The Revolutionary Communist Group – for an anti-imperialist movement in Britain

Hands off Somalia! No to the lies of the BBC – British bourgeois corporation! – 30 June 2012

Hands off Somalia!  No to the lies of the BBC - British bourgeois corporation! – 30 June 2012
On Saturday 30 June, Fight Racism! Fight Imperialism! supported a successful demonstration called by the Hands Off Somalia campaign (HOS) outside the BBC in Portland Place London.

The demonstration was called in response to the biased and selective coverage of Somalia, and in particular to the use of documentaries such as Escape from the world’s most dangerous place to build up propaganda in favour of imperialist intervention, both military and otherwise,  to ‘save’ Somalia from itself.

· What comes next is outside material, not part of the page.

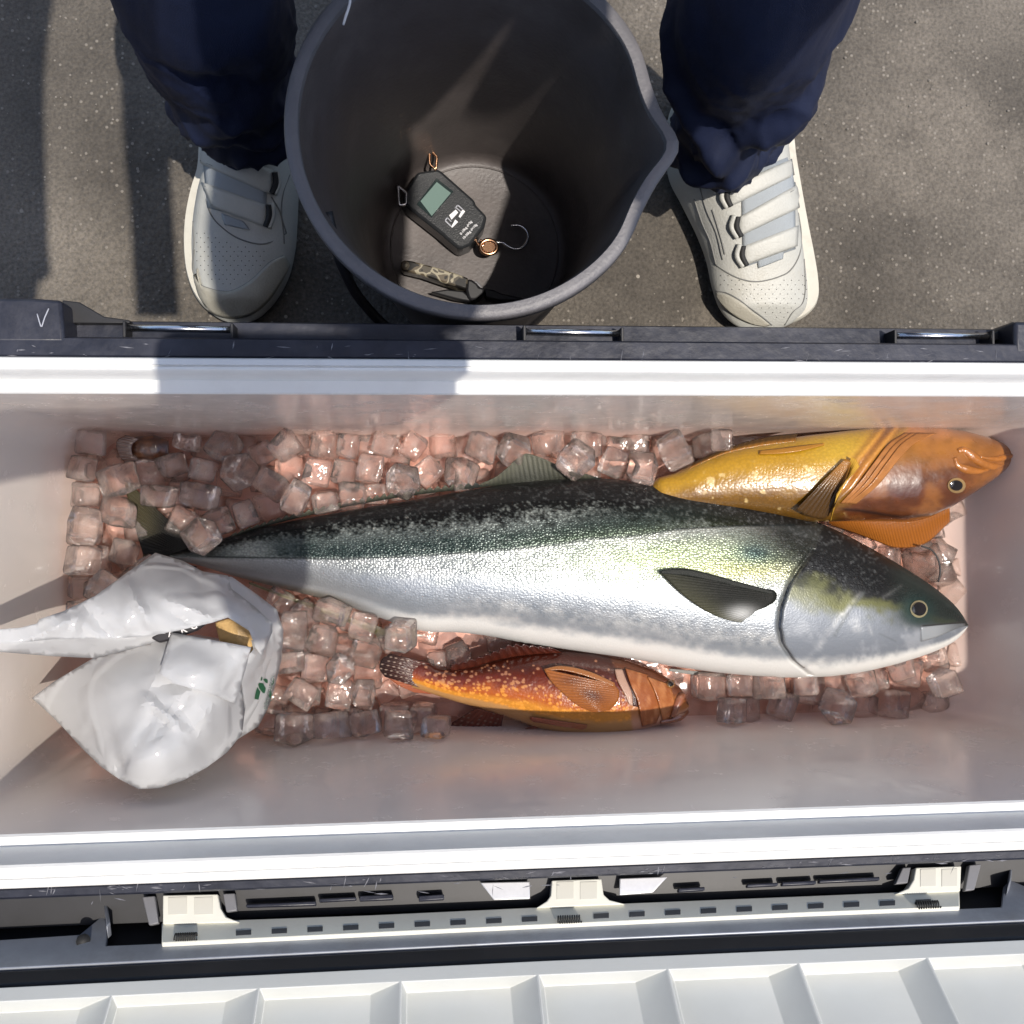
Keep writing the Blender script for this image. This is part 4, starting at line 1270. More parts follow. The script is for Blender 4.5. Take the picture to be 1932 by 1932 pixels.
# ---- the big one: yellowtail
def yellowtail():
    t = thing("yellowtail", "big silver fish with dark green back lying across the ice, its head at the right", "fish", P(1100, 1090, .05))
    top = [(322, 1044), (350, 1038), (374, 1031), (430, 1013), (494, 994), (560, 981), (627, 969), (700, 956), (777, 944), (850, 931), (911, 920), (977, 911), (1040, 905), (1130, 902), (1200, 908), (1277, 919), (1340, 930), (1400, 943), (1460, 958),
           (1520, 977), (1580, 1002), (1640, 1034), (1690, 1063), (1740, 1094), (1775, 1120), (1800, 1142), (1814, 1158), (1824, 1176)]
    bot = [(322, 1056), (361, 1062), (428, 1083), (494, 1101), (561, 1117), (600, 1127), (644, 1140), (700, 1159), (740, 1174), (777, 1187), (810, 1193), (861, 1192), (927, 1200), (977, 1211), (1077, 1226), (1177, 1240), (1277, 1258), (1340, 1267), (1400, 1273), (1480, 1278),
           (1560, 1276), (1620, 1268), (1680, 1254), (1740, 1236), (1780, 1220), (1805, 1205), (1816, 1196), (1824, 1184)]
    thick = [(322, .007), (400, .011), (500, .02), (700, .038), (900, .052), (1100, .06), (1300, .064), (1500, .062), (1600, .057), (1700, .045), (1780, .027), (1812, .013), (1824, .003)]
    fs = Fish(top, bot, .108, thick)
    lat = lambda x: np.interp(x, [380, 470, 560, 644, 777, 911, 1044, 1110, 1210, 1277, 1400, 1530], [1050, 1052, 1053, 1055, 1050, 1041, 1029, 1017, 1011, 998, 992, 990])
    gx = lambda y: np.interp(y, [960, 1043, 1077, 1112, 1148, 1183, 1215, 1247, 1268, 1290], [1560, 1535, 1509, 1491, 1479, 1475, 1481, 1502, 1526, 1550])

    def paint(x, y):
        yt = np.interp(x, fs.xs, fs.yt); yb = np.interp(x, fs.xs, fs.yb)
        v = (y - yt) / np.maximum(yb - yt, 1)
        n1 = fbm(x / 60, y / 22, 1); n2 = fbm(x / 12, y / 9, 5); n3 = fbm(x / 200, y / 30, 9); n4 = fbm(x / 4.5, y / 3.6, 6)
        back = lerp((.008, .009, .010), (.050, .054, .056), ss(.0, .7, n4 + .4 * n2))
        sil = lerp((.34, .37, .37), (.52, .54, .535), ss(-.5, .6, n1 + .5 * n2))
        green = np.array((.030, .048, .046))
        d = y - lat(x)
        # upper flank: dark back breaking up into silver scales
        a = ss(.14, .37, v + .13 * n4 + .05 * n2 + .05 * n1)
        c = lerp(back, sil * np.array([.86, .92, .88]), a)
        band = ss(-62, -20, d + 10 * n1) * (1 - ss(-6, 3, d)) * (1 - ss(1150, 1420, x)) * ss(430, 560, x)
        c = lerp(c, np.broadcast_to(green, c.shape), np.clip(band * (.95 + .25 * n2 + .3 * n4), 0, 1))
        low = ss(-2, 4, d)
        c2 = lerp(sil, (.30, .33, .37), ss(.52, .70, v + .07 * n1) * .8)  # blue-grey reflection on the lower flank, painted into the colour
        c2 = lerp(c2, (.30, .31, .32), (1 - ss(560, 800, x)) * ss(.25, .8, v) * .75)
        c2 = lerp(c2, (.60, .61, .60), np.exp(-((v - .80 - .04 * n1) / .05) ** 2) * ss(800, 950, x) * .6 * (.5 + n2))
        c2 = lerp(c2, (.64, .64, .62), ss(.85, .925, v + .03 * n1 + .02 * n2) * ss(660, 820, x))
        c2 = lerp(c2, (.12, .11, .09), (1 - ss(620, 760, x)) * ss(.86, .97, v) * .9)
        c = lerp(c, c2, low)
        # yellow-green patch behind the head
        yg = np.exp(-((x - 1330) / 230) ** 2 - ((y - 1052 + (x - 1330) * .02) / 40) ** 2)
        c = lerp(c, (.34, .44, .16), np.clip(.7 * yg, 0, .6))
        yl = np.exp(-((x - 1420) / 110) ** 2 - ((y - 1078) / 20) ** 2)
        c = lerp(c, (.44, .40, .10), .5 * yl)
        bl = np.exp(-((x - 1425) / 42) ** 2 - ((y - 1042) / 24) ** 2)
        c = lerp(c, (.045, .10, .115), .85 * bl)
        # dark nape running into the head
        nape = ss(1370, 1525, x + 70 * (1 - ss(.0, .3, v)) + 25 * n2 + 18 * n4) * (1 - ss(.24, .42, v + .08 * n2 + .06 * n4))
        c = lerp(c, lerp((.010, .011, .012), (.085, .09, .095), ss(.05, .7, n4 + .3 * n2)), nape * .92)
        # tail root
        tl = 1 - ss(380, 520, x)
        c = lerp(c, lerp((.012, .014, .014), (.20, .20, .20), ss(-2, 8, d)), tl * .9)
        ln = np.exp(-(d / 1.9) ** 2) * (x > 390) * (x < 1500)
        c = lerp(c, (.012, .018, .02), ln * .85)
        # head
        h = ss(-2, 4, x - gx(y))
        hn = fbm(x / 35, y / 35, 20); hf = fbm(x / 9, y / 12, 27)
        hc = lerp(lerp((.010, .011, .012), (.075, .08, .082), ss(.1, .8, fbm(x / 5, y / 4, 29) + .2 * hn) * (1 - ss(1640, 1700, x))), (.105, .11, .045), ss(.34, .47, v + .09 * hn + .04 * hf))
        hc = lerp(hc, (.17, .19, .22), ss(.47, .60, v + .10 * hn + .03 * hf))
        hc = lerp(hc, (.28, .30, .33), ss(-.1, .6, hn + .5 * hf) * ss(.52, .65, v) * .8)
        hc = lerp(hc, (.20, .22, .25), np.exp(-((x - 1500) / 40) ** 2 - ((y - 1160) / 50) ** 2) * .4)
        for (ax, ay, bx, by, wd, am) in ((1622, 1122, 1590, 1160, 3.2, .6), (1590, 1160, 1562, 1192, 4.0, .7), (1562, 1192, 1546, 1222, 3.0, .5), (1516, 1262, 1556, 1243, 2.6, .8), (1700, 1105, 1668, 1128, 2.5, .35), (1612, 1176, 1618, 1188, 6, .5), (1640, 1180, 1645, 1196, 2.2, .4)):
            tt = np.clip(((x - ax) * (bx - ax) + (y - ay) * (by - ay)) / ((bx - ax) ** 2 + (by - ay) ** 2), 0, 1)
            dd = np.hypot(x - ax - tt * (bx - ax), y - ay - tt * (by - ay))
            hc = lerp(hc, (.62, .63, .62), np.exp(-(dd / (wd * 1.5)) ** 2) * am * .45 * (.6 + hf))
        for (ax, ay, bx, by, wd, am) in ((1630, 1118, 1600, 1158, 2.6, .5), (1600, 1158, 1574, 1200, 2.6, .5), (1786, 1142, 1790, 1144, 3.2, .9), (1660, 1196, 1690, 1210, 1.8, .3)):
            tt = np.clip(((x - ax) * (bx - ax) + (y - ay) * (by - ay)) / ((bx - ax) ** 2 + (by - ay) ** 2), 0, 1)
            dd = np.hypot(x - ax - tt * (bx - ax), y - ay - tt * (by - ay))
            hc = lerp(hc, (.08, .09, .09), np.exp(-(dd / wd) ** 2) * am)
        hc = lerp(hc, (.62, .62, .60), ss(.86, .96, v + .02 * hf))
        fr = ss(1660, 1720, x) * (1 - ss(.55, .72, v))
        hc = lerp(hc, (.022, .030, .027), fr * .85)
        ring = np.exp(-(((np.hypot((x - 1731), (y - 1150) * 1.05)) / 33) ** 4))
        hc = lerp(hc, (.016, .036, .034), .85 * ring)
        mouth = np.exp(-((y - np.interp(x, [1738, 1780, 1826], [1181, 1178, 1172])) / 1.9) ** 2) * ss(1733, 1742, x)
        hc = lerp(hc, (.03, .03, .03), mouth)
        edge = np.exp(-((x - 1739 - (y - 1181) * -.05) / 1.8) ** 2) * ss(1178, 1182, y) * (1 - ss(1208, 1212, y))
        hc = lerp(hc, (.12, .12, .12), .7 * edge)
        c = lerp(c, hc, h)
        ga = np.exp(-((x - gx(y) + 3) / 5.0) ** 2) * (y > 1036) * (1 - ss(1255, 1280, y))
        c = lerp(c, (.05, .05, .052), .6 * ga * (.75 + .6 * n2))  # painted dark band deepens the shade along the gill edge
        metal = np.where(v > .12, .6, .25) * (1 - .75 * ss(.85, .93, v)) * (1 - .55 * h)
        rough = .34 + .10 * h + .12 * (1 - ss(.12, .26, v)) + .06 * n2 + .1 * ss(.82, .9, v)
        sc = (1 - .75 * ss(.52, .66, v + .05 * n1)) * (1 - ss(.78, .86, v)) * (1 - h) + h * nape * .8 * ss(.1, .2, v)
        sc = sc * (.35 + .65 * ss(.06, .2, v))
        return np.clip(c, 0, 1), np.stack([metal, np.clip(rough, .12, .8), np.clip(sc, 0, 1)], -1)
    m = mat_attr("fish_scales", scale=430, bump=.00032, coat=.12, mix_dark=.42, spec=.3, fine=.0003, fscale=500, stretch=(.82, 1.1, .7))
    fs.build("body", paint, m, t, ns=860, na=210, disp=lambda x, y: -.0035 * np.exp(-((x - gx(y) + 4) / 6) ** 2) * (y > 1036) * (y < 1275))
    A = [(gx(y) - 1, y) for y in (1068, 1077, 1095, 1112, 1130, 1148, 1165, 1183, 1200, 1215, 1232, 1247, 1260)]
    B = [(1668, 1092), (1668, 1115), (1668, 1150), (1668, 1190), (1672, 1225), (1676, 1240)]
    fs.patch("gill_cover", A, B, paint, m, t, lambda u, v: -.0012 + .0036 * (1 - v) ** 1.4 * np.minimum(1, u * 5) * np.minimum(1, np.minimum(u, 1 - u) * 12) ** .5)
    fs.patch("jaw", [(1738, 1183), (1760, 1181), (1790, 1178), (1821, 1176)], [(1739, 1211), (1766, 1203), (1796, 1190), (1822, 1180)], lambda x, y: (lerp(np.zeros(x.shape + (3,)) + (.27, .29, .31), (.12, .13, .14), ss(1760, 1812, x)), par(x.shape, .2, .35, 0)), m, t, lambda u, v: .0007 + 0 * u, 24, 8, .001)
    irm = mat("fish_iris", (.30, .27, .16), .25, metal=.3, coat=1.0)
    eye(t, lambda x, y, o: fs.S(x, y, o), 1734, 1149, 16.5, 12.8, .0012, irm, px=1)

    def dark(x, y, u, w, ry):
        c = lerp((.022, .024, .02), (.10, .105, .055), ss(.25, .9, w) * .9)
        c = lerp(c, (.006, .007, .007), ry * .45)
        return c, par(x.shape, .1, .35, 0)

    def pecto(x, y, u, w, ry):
        c = lerp((.014, .015, .013), (.075, .075, .042), ss(.5, 1.0, w) * (.3 + .7 * u))
        c = lerp(c, (.50, .51, .50), np.exp(-((x - 1400) / 26) ** 2 - ((y - 1158) / 14) ** 2) * .9)
        return lerp(c, (.008, .008, .008), ry * .4), par(x.shape, 0, .5, 0)
    fm = mat_attr("fin_membrane", spec=.12, coat=0.0, fine=.0004, fscale=700)

    def on(pts, off):
        r = []
        for q in pts:
            w = fs.S(q[0], q[1], off if len(q) < 3 else q[2]); r.append((q[0], q[1], float(w[2])))
        return r
    fin("pectoral_fin", on([(1461, 1114), (1466, 1122), (1462, 1134), (1448, 1144), (1428, 1152)], .003), on([(1244, 1079, .006), (1262, 1098, .007), (1290, 1124, .008), (1330, 1152, .008), (1366, 1168, .006), (1398, 1175, .005)], .006), fm, t, pecto, nu=90, nv=24, rays=20, bulge=.004)
    fs.patch("fin_edge", [(1244, 1078), (1262, 1074), (1297, 1074), (1340, 1083), (1400, 1100), (1461, 1116)], [(1246, 1082), (1270, 1084), (1300, 1087), (1340, 1095), (1400, 1109), (1461, 1122)],
             lambda x, y: (np.zeros(x.shape + (3,)) + (.016, .018, .016), par(x.shape, 0, .5, 0)), fm, t, lambda u, v: .0075 + 0 * u, 40, 5)
    zz = .112

    def dors(x, y, u, w, ry):
        c = lerp((.022, .024, .018), (.085, .085, .062), ss(0, .9, w))
        c = lerp(c, (.02, .022, .018), ry * .5 + .0 * w)
        return lerp(c, (.025, .028, .026), ss(.86, .97, u)), par(x.shape, .05, .3, 0)
    fin("dorsal_fin", [(905, 920, zz), (960, 914, zz), (1010, 911, zz), (1060, 908, zz), (1100, 907, zz), (1140, 907, zz)],
        [(905, 914, zz + .002), (935, 900, zz + .004), (958, 882, zz + .006), (992, 856, zz + .008), (1060, 880, zz + .006), (1136, 904, zz + .002)], fm, t, dors, nu=100, nv=18, rays=26, amp=.0008)
    fin("dorsal_fin", [(430, 1017, zz), (480, 999, zz), (560, 978, zz), (640, 959, zz), (720, 944, zz), (800, 932, zz), (870, 924, zz), (920, 918, zz)],
        [(438, 1006, zz), (486, 989, zz + .002), (560, 966, zz + .003), (640, 948, zz + .003), (720, 932, zz + .003), (800, 920, zz + .003), (870, 912, zz + .003), (920, 909, zz + .002)], fm, t, dors, nu=220, nv=6, rays=34, amp=.0012, ragged=.6)

    def anal(x, y, u, w, ry):
        c = lerp((.45, .44, .36), (.20, .19, .08), np.exp(-((w - .6) / .3) ** 2))
        c = lerp(c, (.62, .62, .57), ss(.75, 1, u))
        return lerp(c, (.10, .09, .045), ry * .3 + .5 * (1 - ss(.0, .3, u))), par(x.shape, .05, .35, 0)
    fin("anal_fin", [(470, 1098, .1), (560, 1130, .1), (640, 1158, .1), (700, 1178, .1), (750, 1192, .1), (800, 1198, .1)], [(470, 1102, .1), (560, 1138, .1), (640, 1168, .098), (690, 1190, .096), (735, 1204, .096), (796, 1200, .1)], fm, t, anal, nu=110, nv=8, rays=26, amp=.0008)
    fin("pelvic_fin", [(1330, 1268, .09), (1290, 1264, .09), (1262, 1261, .09)], [(1400, 1278, .088), (1330, 1276, .088), (1262, 1266, .09)], fm, t, lambda x, y, u, w, ry: (np.zeros(x.shape + (3,)) + (.2, .2, .19), par(x.shape, 0, .4, 0)), nu=20, nv=5, rays=5)

    def tailc(x, y, u, w, ry):
        c = lerp((.008, .008, .008), (.040, .034, .016), ss(.35, .8, w) * (1 - ss(.4, .9, u)))
        return lerp(c, (.006, .006, .006), ry * .35), par(x.shape, .05, .35, 0)
    zt = .110
    fin("tail_fin", [(372, 1033, zt), (350, 1038, zt), (334, 1043, zt), (328, 1050, zt)], [(233, 902, zt + .004), (243, 950, zt + .003), (256, 1000, zt), (270, 1046, zt)], fm, t, tailc, nu=70, nv=26, rays=16, amp=.0009, bulge=-.002)
    fin("tail_fin", [(328, 1050, zt), (334, 1058, zt), (350, 1064, zt), (372, 1069, zt)], [(270, 1046, zt), (268, 1100, zt), (262, 1150, zt), (262, 1195, zt + .002)], fm, t, tailc, nu=70, nv=26, rays=16, amp=.0009, bulge=-.002)
    return fs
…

HOS was initiated by FRFI in January 2012 in response to David Cameron’s  announcement that Britain would be chairing the London Conference on Somalia in February to determine how best to intervene in Somalia. Since then the campaign has grown in strength and now involves a wide range of committed individuals and organisations. Speakers at the BBC demonstration included representatives of FRFI, the Uhuru Movement, the ‘We are Patrice Lumumba’ coalition, Women of Colour in the Global Women’s Strike and other groups. There were also contributions about Palestine, Bangladesh, socialist Cuba, Venezuela, Libya, the struggle for the liberation of Tamil Elam and the London uprisings, all of which gave the lie to the BBC’s claims of impartiality. The demonstration highlighted the BBC’s role in undermining people’s struggles and acting as a mouthpiece of the British ruling class.

One speaker quoted John Pilger on the origins and ‘principles’ of the BBC:

The BBC began in 1922, just before the corporate press began in America. Its founder was Lord John Reith, who believed that impartiality and objectivity were the essence of professionalism. In the same year the British establishment was under siege. The unions had called a general strike and the Tories were terrified that a revolution was on the way. The new BBC came to their rescue. In high secrecy, Lord Reith wrote anti-union speeches for the Tory Prime Minister Stanley Baldwin and broadcast them to the nation, while refusing to allow the labour leaders to put their side until the strike was over. So, a pattern was set. Impartiality was a principle certainly: a principle to be suspended whenever the establishment was under threat. And that principle has been upheld ever since.

An FRFI speaker mentioned how the BBC deliberately reversed the order of events in the Battle of Orgreave in 1984, when striking miners fought back against a police mounted attack, to give the false impression that the miners had started the violence. A comrade speaking on Palestine reminded us of the BBC’s refusal to broadcast the Disaster Emergency Relief Committee appeal for the people of Gaza after Israel’s Operation Cast Lead in 2008/9. She went on to speak about the hunger strike by Palestinian political prisoners, which the BBC has ignored.

At the end of the event the whole demonstration marched to the front entrance of the BBC and blocked the doors, chanting ‘Hands off Somalia! Hands off Africa!’